U.S. Army soldiers retrieve their duffel bags after returning home from a nine-month deployment to Afghanistan on December 10, 2020, at Fort Drum, New York.

President Joe Biden is expected to announce on Wednesday the withdrawal of U.S. troops in Afghanistan, bringing to an end almost 20 years of U.S. occupation in the country, albeit with some potential caveats.

Sources with knowledge of the plan for the withdrawal, speaking anonymously to The Washington Post, said Biden’s goal is to begin a phased withdrawal of the 2,500 remaining troops in Afghanistan over the course of the next few months. By September 11, 2021 — the 20th anniversary of the attacks in New York, Washington D.C. and Pennsylvania that led to former President George W. Bush starting the war in Afghanistan in the first place — there will purportedly be “zero troops” from the United States in that country.

Left unclear, however, is whether troop withdrawal will include removing hundreds of special operations forces that are in the country as well, which aren’t part of the official count of troop presence there.

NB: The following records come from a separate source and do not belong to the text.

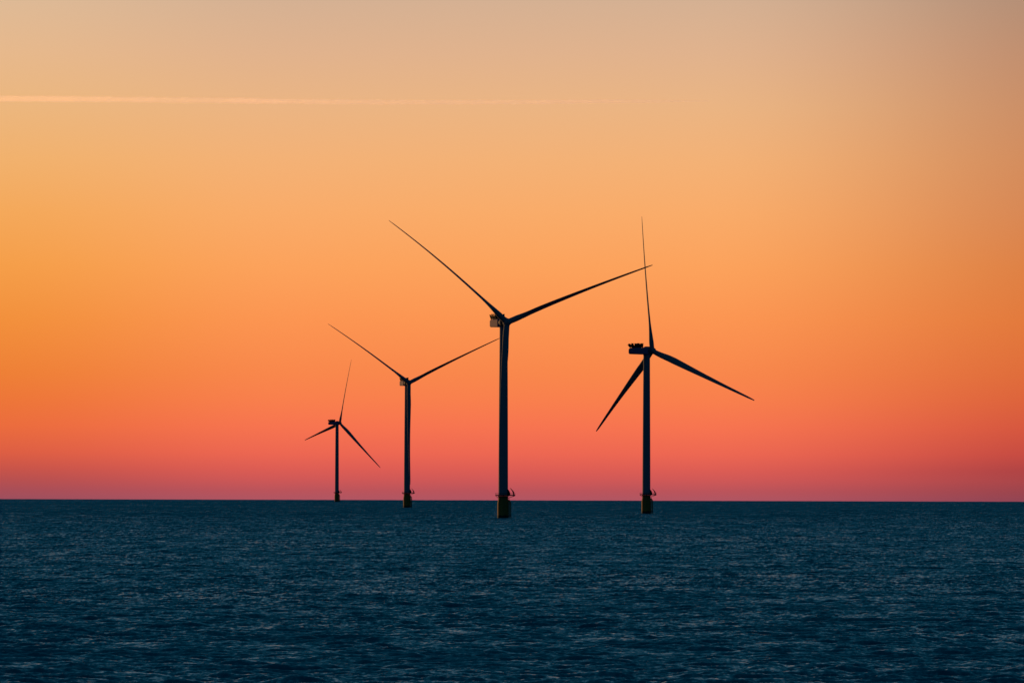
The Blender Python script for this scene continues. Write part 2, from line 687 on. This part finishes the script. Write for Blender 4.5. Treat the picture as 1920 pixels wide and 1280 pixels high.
for bx, s, face, theta, pitch, sags, label in TURB:
    dist = F / s
    rv = ray(bx, 929)
    X, Y = rv.x / rv.y * dist, dist
    root = bpy.data.objects.new('wind_turbine', None)
    COL.objects.link(root)
    root.location = (X, Y, -(X * X + Y * Y) / (2 * RE))
    root.empty_display_size = 5
    tag(root, label, 'wind turbine', 'offshore wind turbines standing in the sea')
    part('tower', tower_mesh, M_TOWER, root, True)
    tp = part('transition_piece', tp_mesh, M_YEL, root, True)
    part('boat_landing', landing_mesh, M_YEL, tp, True)
    part('ladder', ladder_mesh, M_YEL, tp)
    dk = part('platform', deck_mesh, M_STEEL, root)
    part('railing', rail_mesh, M_STEEL, dk)
    part('entrance_hood', hood_mesh, M_STEEL, dk)
    part('crane', crane_mesh, M_STEEL, root, True)
    yaw = R(90 - face)                   # +X of the part turned to the facing azimuth
    nm = Matrix.Translation((0, 0, HUB_Z - 0.4)) @ Matrix.Rotation(yaw, 4, 'Z')
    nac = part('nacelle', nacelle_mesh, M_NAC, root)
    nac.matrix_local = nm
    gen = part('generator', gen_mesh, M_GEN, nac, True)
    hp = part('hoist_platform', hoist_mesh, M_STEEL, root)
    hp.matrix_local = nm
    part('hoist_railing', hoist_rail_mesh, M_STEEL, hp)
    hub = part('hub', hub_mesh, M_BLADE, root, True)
    # rotor angle is measured clockwise on screen; seen from behind the axis points away
    toward = math.cos(R(face)) < 0
    sgn = -1 if toward else 1
    rot = Matrix.Rotation(R(theta) * sgn, 4, 'X')
    hub.matrix_local = nm @ Matrix.Translation((OVER, 0, -0.2)) @ Matrix.Rotation(-TILT, 4, 'Y') @ rot
    for k in range(3):
        # +Y or -Y is screen-right depending on which way the rotor faces; mirror pitch and sag with it
        bm = blade_mesh(pitch, sags[k])
        if toward:
            bmesh.ops.transform(bm, matrix=Matrix.Diagonal((1, -1, 1, 1)), verts=bm.verts)
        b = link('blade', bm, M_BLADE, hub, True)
        b.data.set_sharp_from_angle(angle=R(50))
        b.matrix_local = Matrix.Rotation(R(120 * k) * sgn, 4, 'X')

# ------------------------------------------------------------------ condensation trail high in the west

TRAIL = [(-500, 183, 118, 52), (-200, 184, 122, 52), (0, 185.2, 125, 50), (150, 186, 128, 50), (300, 187.5, 131, 48), (430, 188.8, 133, 46),
         (540, 190.2, 136, 42), (700, 191.8, 139, 40), (850, 192.2, 142, 38), (1000, 191.6, 145, 37), (1120, 190.6, 148, 34),
         (1220, 190.2, 150, 28), (1330, 190.0, 152, 12)]
bm = bmesh.new()
pts, rads = [], []
rnd = random.Random(5)
tx = [q[0] for q in TRAIL]
for i in range(260):
    px = tx[0] + (tx[-1] - tx[0]) * i / 259
    py, km, rad = (float(np.interp(px, tx, [q[j] for q in TRAIL])) for j in (1, 2, 3))
    v = ray(px, py + rnd.uniform(-0.35, 0.35))
    pts.append(v * (km * 1000 / v.y) + Vector((0, 0, EYE)))
    rads.append(1.12 * rad * km / 135 * rnd.uniform(0.85, 1.1))
base = pts[0].copy()
tube(bm, [p - base for p in pts], rads, 20)
mv, t = new_mat('ice_vapour')
vs = t.n('ShaderNodeVolumeScatter')
vs.inputs['Color'].default_value = (1, 0.95, 0.8, 1)
vs.inputs['Density'].default_value = 0.0027
vs.inputs['Anisotropy'].default_value = 0.8
o = t.n('ShaderNodeOutputMaterial')
t.put(o.inputs['Volume'], vs.outputs[0])
ct = link('contrail', bm, mv, loc=base)
tag(ct, 'long thin glowing vapour trail crossing the sky high above the turbines', 'contrail')
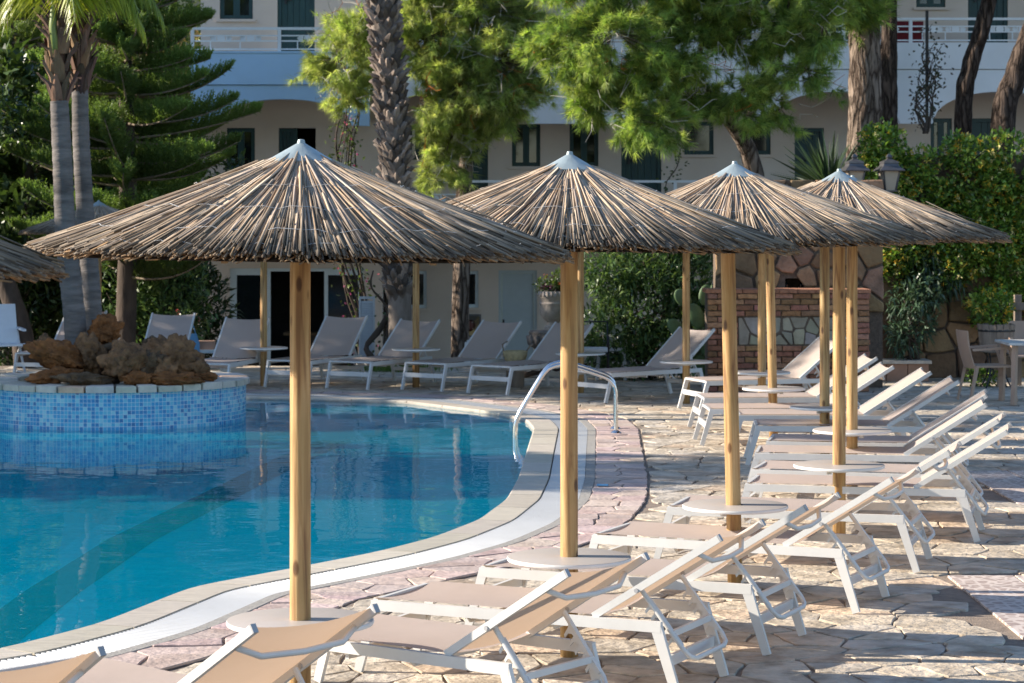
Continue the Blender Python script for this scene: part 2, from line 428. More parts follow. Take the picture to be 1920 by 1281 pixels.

Biden has, in the past, indicated a preference for keeping special forces in the region, while also using surveillance and drone attacks to keep a U.S. military presence in Afghanistan.

The goal to remove U.S. troops from the country also goes beyond a deal negotiated between the Trump White House and the Taliban, which promised to have the troops out by May 1. Biden acknowledged last month that that promise would likely go unfulfilled, but in the same breath said that a military withdrawal would happen soon.

“We are not staying for a long time. We will leave,” Biden said in March. “The question is when we leave … it’s going to be hard to meet the May 1 deadline just in terms of tactical reasons.”

By making a promise to leave by September 11, the Biden administration hopes to honor the spirit, if not the letter, of the previously negotiated withdrawal plans.

“If we break the May 1st deadline negotiated by the previous administration with no clear plan to exit, we will be back at war with the Taliban, and that was not something President Biden believed was in the national interest,” a source familiar with the plan told the Post.

Failure to withdraw sooner wasn’t necessarily entirely Biden’s fault. Former President Donald Trump campaigned in 2016 on leaving Afghanistan. In 2020, his White House negotiated a plan to do so with the Taliban, on the condition that the group would sever its remaining ties with al-Qaeda in the region. But when Biden came into office, there were no logistics set in place to begin the withdrawal of troops within the May 1 timeframe that Trump had promised.

More than 2,000 U.S. troops, and at least 100,000 Afghan civilians, have died in the 20 years that the U.S. has occupied the country. The war has also cost more than a trillion dollars in spending.

Military operations have continued throughout that entire time — in 2019 alone, the U.S. dropped more than 7,000 bombs and other munitions in the country.